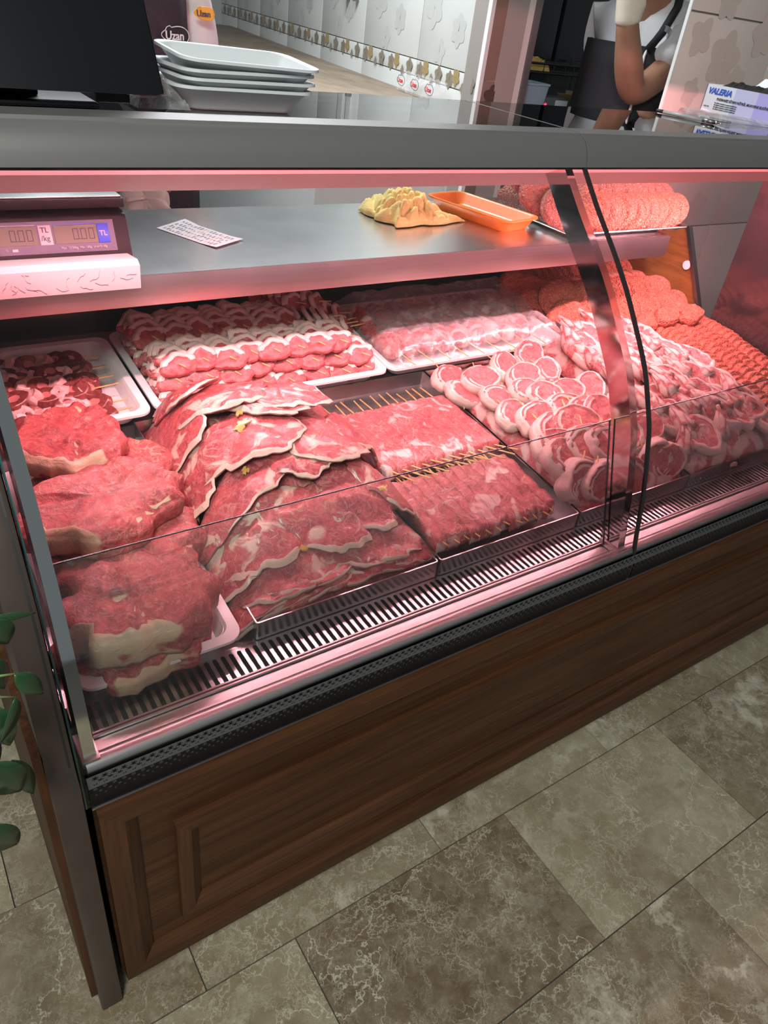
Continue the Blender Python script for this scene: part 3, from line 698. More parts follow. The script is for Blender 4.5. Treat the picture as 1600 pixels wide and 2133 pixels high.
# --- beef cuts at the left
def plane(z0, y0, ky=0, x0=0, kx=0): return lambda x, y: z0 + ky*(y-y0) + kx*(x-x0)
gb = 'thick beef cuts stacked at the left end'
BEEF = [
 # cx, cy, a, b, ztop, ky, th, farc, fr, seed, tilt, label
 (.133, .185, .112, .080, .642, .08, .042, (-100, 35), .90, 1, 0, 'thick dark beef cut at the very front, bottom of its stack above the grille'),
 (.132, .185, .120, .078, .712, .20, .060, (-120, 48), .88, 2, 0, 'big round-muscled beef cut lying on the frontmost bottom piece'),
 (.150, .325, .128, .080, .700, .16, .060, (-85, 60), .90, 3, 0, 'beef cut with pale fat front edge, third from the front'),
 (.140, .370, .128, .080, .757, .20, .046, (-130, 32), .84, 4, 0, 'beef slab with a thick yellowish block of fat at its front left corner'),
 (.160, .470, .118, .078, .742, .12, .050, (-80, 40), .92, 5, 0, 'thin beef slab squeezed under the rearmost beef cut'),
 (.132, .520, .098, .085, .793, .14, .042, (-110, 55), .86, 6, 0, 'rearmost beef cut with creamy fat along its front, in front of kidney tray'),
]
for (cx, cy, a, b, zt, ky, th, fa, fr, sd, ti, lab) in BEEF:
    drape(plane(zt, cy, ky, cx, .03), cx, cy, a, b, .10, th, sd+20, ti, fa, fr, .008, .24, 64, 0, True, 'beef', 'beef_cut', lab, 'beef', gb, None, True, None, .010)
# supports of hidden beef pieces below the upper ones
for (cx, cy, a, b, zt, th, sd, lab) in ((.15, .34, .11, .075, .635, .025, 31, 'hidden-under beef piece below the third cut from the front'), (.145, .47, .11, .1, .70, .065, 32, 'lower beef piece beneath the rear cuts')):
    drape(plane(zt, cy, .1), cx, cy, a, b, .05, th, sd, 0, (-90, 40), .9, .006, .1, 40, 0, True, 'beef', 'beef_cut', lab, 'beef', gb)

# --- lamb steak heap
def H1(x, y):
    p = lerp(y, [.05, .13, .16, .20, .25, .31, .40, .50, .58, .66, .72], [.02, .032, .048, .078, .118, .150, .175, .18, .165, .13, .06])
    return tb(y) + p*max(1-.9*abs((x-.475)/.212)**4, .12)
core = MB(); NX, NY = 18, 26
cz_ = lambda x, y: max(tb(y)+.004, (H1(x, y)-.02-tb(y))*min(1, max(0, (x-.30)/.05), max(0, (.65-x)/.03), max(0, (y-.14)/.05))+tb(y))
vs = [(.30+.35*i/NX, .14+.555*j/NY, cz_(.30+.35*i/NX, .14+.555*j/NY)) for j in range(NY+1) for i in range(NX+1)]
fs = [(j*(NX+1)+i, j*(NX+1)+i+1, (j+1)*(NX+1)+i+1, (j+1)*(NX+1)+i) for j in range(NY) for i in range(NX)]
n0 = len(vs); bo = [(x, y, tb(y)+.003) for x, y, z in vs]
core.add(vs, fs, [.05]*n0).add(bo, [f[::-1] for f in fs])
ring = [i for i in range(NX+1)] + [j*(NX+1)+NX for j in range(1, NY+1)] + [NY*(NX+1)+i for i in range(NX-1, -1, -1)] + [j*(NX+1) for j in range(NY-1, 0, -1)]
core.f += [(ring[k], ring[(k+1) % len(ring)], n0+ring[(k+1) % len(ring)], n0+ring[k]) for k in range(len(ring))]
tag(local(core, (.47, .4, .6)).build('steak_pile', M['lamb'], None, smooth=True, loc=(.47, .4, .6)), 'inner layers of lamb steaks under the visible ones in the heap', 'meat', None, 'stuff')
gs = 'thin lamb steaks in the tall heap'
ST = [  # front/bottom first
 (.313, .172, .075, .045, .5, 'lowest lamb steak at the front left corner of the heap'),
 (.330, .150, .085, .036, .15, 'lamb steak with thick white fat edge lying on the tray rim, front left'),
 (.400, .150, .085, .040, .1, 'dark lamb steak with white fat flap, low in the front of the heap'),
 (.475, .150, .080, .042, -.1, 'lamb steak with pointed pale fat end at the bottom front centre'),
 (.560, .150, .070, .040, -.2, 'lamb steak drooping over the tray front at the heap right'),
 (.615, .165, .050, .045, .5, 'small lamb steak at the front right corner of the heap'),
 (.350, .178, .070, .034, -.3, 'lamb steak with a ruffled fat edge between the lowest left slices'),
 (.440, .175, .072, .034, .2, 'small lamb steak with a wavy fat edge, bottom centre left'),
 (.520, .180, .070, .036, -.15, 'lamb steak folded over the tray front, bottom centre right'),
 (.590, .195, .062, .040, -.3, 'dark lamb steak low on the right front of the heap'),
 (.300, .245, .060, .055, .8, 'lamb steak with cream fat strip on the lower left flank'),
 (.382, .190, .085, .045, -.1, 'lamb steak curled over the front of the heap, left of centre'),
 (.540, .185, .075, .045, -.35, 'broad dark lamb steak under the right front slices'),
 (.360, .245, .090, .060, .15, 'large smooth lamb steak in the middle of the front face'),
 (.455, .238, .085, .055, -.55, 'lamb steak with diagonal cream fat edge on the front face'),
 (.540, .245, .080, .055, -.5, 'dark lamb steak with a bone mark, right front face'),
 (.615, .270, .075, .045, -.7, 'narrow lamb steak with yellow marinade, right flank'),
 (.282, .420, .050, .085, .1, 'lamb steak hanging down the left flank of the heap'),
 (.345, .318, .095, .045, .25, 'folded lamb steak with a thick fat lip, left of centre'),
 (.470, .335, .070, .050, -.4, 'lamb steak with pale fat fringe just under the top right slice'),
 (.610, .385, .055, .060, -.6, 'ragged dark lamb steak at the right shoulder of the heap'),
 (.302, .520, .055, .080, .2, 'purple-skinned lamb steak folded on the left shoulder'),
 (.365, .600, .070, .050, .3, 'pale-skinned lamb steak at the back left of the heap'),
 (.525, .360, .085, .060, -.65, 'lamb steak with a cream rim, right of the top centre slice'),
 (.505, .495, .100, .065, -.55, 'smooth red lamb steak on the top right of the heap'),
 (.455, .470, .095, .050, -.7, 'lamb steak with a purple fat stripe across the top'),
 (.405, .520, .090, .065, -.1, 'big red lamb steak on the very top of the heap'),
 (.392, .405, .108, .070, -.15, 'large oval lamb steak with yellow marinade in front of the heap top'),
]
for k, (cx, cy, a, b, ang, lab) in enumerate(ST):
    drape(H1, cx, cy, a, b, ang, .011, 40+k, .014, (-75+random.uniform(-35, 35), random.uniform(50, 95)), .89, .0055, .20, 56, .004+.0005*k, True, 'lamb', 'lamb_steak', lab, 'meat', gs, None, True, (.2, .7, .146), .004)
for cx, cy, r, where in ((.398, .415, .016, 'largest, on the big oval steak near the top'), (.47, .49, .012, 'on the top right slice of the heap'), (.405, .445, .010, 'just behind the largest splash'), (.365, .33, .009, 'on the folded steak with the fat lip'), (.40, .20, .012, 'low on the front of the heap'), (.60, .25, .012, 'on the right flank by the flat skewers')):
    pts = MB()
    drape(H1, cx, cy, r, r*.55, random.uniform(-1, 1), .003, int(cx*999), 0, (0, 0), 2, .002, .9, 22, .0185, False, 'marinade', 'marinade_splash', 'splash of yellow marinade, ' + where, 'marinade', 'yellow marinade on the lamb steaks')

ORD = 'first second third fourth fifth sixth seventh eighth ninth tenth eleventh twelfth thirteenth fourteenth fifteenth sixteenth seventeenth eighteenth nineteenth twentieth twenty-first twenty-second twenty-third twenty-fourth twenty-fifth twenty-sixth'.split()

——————

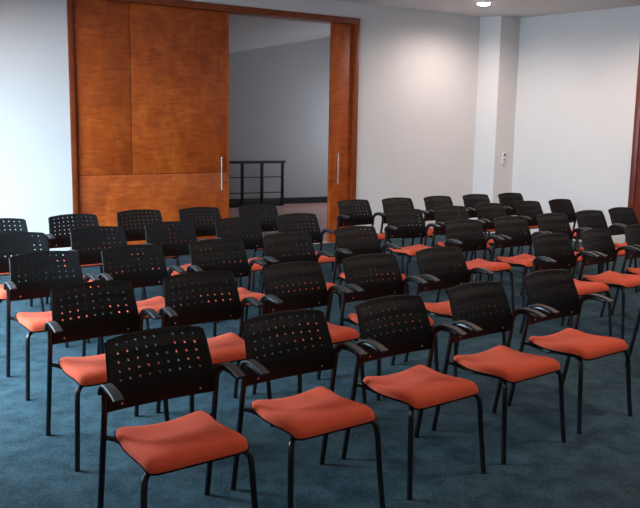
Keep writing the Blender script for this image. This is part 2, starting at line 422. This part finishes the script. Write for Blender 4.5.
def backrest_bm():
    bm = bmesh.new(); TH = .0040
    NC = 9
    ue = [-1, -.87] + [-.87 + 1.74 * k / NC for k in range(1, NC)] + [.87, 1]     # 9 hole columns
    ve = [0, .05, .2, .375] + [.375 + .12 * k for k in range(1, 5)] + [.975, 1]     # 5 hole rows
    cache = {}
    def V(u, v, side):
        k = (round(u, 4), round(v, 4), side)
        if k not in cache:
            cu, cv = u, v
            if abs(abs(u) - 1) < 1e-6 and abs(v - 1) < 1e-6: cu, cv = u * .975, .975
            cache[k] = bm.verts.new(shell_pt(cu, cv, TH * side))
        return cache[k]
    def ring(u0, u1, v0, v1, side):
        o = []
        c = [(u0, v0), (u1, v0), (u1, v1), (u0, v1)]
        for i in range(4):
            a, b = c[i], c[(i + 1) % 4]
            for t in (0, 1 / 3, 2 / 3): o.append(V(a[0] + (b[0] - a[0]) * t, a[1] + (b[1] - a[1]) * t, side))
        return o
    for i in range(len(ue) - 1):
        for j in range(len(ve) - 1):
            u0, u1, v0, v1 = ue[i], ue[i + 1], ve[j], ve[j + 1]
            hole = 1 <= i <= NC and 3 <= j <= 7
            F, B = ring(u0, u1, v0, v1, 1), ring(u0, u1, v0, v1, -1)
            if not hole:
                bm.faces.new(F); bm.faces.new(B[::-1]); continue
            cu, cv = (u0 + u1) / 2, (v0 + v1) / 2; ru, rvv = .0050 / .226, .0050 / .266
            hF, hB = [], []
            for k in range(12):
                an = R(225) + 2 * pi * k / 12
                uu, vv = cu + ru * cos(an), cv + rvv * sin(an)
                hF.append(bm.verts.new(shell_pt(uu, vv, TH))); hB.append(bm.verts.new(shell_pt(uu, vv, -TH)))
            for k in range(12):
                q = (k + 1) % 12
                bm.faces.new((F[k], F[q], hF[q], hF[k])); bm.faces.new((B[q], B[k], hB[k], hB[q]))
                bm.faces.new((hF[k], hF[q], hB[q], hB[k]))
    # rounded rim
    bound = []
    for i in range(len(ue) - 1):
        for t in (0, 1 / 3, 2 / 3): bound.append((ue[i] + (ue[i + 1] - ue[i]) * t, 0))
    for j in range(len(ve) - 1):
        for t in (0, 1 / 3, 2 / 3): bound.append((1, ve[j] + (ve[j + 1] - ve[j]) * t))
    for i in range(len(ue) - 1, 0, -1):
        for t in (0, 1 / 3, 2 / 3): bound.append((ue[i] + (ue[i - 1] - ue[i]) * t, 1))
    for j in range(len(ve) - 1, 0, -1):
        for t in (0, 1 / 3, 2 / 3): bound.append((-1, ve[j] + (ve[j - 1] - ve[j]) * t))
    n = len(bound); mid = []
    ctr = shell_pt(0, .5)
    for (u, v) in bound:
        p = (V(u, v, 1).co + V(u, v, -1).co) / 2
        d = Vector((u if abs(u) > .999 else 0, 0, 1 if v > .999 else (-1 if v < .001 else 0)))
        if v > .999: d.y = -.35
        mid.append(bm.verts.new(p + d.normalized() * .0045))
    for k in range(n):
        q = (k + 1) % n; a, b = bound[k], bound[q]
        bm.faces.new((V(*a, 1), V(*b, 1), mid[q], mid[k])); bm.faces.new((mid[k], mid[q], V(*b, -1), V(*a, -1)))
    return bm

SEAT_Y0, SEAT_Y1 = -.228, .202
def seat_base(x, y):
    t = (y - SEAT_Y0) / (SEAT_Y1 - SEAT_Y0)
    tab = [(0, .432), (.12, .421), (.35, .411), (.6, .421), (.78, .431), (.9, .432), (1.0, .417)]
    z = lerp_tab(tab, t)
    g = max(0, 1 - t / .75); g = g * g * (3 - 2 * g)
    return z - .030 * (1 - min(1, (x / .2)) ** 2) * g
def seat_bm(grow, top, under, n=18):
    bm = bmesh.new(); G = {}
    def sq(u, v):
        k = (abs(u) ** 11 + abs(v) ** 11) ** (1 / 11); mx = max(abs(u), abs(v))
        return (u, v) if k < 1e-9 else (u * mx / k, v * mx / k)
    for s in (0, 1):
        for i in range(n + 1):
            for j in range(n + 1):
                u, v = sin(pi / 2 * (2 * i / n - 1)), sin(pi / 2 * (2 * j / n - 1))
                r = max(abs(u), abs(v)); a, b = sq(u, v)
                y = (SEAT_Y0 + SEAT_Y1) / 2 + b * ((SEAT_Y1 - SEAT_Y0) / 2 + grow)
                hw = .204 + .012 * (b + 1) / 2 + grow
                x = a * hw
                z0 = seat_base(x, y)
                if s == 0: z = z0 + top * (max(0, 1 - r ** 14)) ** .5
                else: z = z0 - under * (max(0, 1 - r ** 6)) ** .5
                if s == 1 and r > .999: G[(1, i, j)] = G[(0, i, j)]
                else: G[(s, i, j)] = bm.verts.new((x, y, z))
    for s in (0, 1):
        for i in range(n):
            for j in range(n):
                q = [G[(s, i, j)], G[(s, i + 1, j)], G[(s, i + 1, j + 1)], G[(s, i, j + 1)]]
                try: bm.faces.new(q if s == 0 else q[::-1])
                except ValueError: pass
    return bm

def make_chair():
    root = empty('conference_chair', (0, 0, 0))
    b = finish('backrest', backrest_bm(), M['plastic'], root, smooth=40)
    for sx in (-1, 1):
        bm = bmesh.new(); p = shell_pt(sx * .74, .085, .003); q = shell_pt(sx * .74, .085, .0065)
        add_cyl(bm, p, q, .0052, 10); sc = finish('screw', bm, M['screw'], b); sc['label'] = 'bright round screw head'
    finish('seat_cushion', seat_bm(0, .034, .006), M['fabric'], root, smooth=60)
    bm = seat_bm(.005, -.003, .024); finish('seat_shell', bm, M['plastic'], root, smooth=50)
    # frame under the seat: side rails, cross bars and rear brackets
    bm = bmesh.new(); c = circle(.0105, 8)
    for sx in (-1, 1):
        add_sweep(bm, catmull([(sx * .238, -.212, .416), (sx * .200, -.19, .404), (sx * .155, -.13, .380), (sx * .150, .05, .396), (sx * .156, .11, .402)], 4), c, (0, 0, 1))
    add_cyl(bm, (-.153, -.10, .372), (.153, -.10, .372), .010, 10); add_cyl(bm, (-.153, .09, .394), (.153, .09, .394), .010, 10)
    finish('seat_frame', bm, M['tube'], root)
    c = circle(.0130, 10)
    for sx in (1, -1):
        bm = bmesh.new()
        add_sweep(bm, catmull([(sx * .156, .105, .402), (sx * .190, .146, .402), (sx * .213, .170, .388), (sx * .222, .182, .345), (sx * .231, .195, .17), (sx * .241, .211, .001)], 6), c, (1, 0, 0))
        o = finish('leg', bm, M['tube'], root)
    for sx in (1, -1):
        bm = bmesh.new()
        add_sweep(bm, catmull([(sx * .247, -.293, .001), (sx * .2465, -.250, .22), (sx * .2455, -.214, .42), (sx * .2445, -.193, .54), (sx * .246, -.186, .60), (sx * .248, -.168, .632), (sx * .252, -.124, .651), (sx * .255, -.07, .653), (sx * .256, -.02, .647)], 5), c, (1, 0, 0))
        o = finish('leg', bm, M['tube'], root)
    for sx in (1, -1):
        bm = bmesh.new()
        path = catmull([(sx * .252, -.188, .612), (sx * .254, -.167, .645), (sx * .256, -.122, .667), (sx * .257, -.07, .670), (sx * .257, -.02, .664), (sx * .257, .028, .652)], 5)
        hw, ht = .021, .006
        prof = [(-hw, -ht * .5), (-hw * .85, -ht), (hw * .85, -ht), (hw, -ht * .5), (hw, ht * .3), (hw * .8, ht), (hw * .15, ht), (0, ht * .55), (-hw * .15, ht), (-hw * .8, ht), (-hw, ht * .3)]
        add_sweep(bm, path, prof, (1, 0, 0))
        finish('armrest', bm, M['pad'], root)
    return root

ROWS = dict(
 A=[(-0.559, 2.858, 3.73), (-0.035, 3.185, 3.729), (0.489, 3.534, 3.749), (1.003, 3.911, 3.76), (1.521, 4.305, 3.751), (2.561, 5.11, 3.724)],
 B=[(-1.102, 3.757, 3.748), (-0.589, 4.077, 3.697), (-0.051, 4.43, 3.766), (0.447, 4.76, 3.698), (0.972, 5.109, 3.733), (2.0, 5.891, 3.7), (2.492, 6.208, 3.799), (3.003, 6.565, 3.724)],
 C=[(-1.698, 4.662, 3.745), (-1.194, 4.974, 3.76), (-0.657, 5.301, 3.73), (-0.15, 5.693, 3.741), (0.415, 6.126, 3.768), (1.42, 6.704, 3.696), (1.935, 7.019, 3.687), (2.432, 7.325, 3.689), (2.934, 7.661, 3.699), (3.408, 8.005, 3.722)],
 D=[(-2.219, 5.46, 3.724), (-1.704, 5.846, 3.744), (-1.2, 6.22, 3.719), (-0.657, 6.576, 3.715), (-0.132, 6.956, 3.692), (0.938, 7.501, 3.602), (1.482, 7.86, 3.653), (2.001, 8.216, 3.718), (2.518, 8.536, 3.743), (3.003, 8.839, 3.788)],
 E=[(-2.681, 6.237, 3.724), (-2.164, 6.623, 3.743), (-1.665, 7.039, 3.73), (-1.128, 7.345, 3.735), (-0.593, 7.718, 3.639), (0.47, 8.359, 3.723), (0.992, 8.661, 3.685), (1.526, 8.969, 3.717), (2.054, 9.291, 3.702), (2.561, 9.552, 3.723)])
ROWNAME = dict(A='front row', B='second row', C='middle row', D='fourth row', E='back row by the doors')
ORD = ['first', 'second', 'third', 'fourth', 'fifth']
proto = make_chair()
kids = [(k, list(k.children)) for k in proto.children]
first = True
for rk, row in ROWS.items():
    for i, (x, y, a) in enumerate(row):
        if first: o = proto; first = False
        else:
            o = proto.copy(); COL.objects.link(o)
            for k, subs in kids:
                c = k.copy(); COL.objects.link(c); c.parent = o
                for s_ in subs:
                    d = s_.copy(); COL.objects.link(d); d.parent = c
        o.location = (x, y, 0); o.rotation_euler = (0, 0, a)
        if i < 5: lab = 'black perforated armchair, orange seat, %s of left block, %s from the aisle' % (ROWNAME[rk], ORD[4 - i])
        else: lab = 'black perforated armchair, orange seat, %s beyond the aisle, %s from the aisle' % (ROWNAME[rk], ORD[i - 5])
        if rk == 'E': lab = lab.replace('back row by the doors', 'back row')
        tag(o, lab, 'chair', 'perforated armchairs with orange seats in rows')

——————

- Exercise prompt -
Nothing outside the span should appear: copy exactly from the line with "Continue the Blender" through the line with "lab, 'beef', gb)".

- Solved exercise -
Continue the Blender Python script for this scene: part 3, from line 698. More parts follow. The script is for Blender 4.5. Treat the picture as 1600 pixels wide and 2133 pixels high.
# --- beef cuts at the left
def plane(z0, y0, ky=0, x0=0, kx=0): return lambda x, y: z0 + ky*(y-y0) + kx*(x-x0)
gb = 'thick beef cuts stacked at the left end'
BEEF = [
 # cx, cy, a, b, ztop, ky, th, farc, fr, seed, tilt, label
 (.133, .185, .112, .080, .642, .08, .042, (-100, 35), .90, 1, 0, 'thick dark beef cut at the very front, bottom of its stack above the grille'),
 (.132, .185, .120, .078, .712, .20, .060, (-120, 48), .88, 2, 0, 'big round-muscled beef cut lying on the frontmost bottom piece'),
 (.150, .325, .128, .080, .700, .16, .060, (-85, 60), .90, 3, 0, 'beef cut with pale fat front edge, third from the front'),
 (.140, .370, .128, .080, .757, .20, .046, (-130, 32), .84, 4, 0, 'beef slab with a thick yellowish block of fat at its front left corner'),
 (.160, .470, .118, .078, .742, .12, .050, (-80, 40), .92, 5, 0, 'thin beef slab squeezed under the rearmost beef cut'),
 (.132, .520, .098, .085, .793, .14, .042, (-110, 55), .86, 6, 0, 'rearmost beef cut with creamy fat along its front, in front of kidney tray'),
]
for (cx, cy, a, b, zt, ky, th, fa, fr, sd, ti, lab) in BEEF:
    drape(plane(zt, cy, ky, cx, .03), cx, cy, a, b, .10, th, sd+20, ti, fa, fr, .008, .24, 64, 0, True, 'beef', 'beef_cut', lab, 'beef', gb, None, True, None, .010)
# supports of hidden beef pieces below the upper ones
for (cx, cy, a, b, zt, th, sd, lab) in ((.15, .34, .11, .075, .635, .025, 31, 'hidden-under beef piece below the third cut from the front'), (.145, .47, .11, .1, .70, .065, 32, 'lower beef piece beneath the rear cuts')):
    drape(plane(zt, cy, .1), cx, cy, a, b, .05, th, sd, 0, (-90, 40), .9, .006, .1, 40, 0, True, 'beef', 'beef_cut', lab, 'beef', gb)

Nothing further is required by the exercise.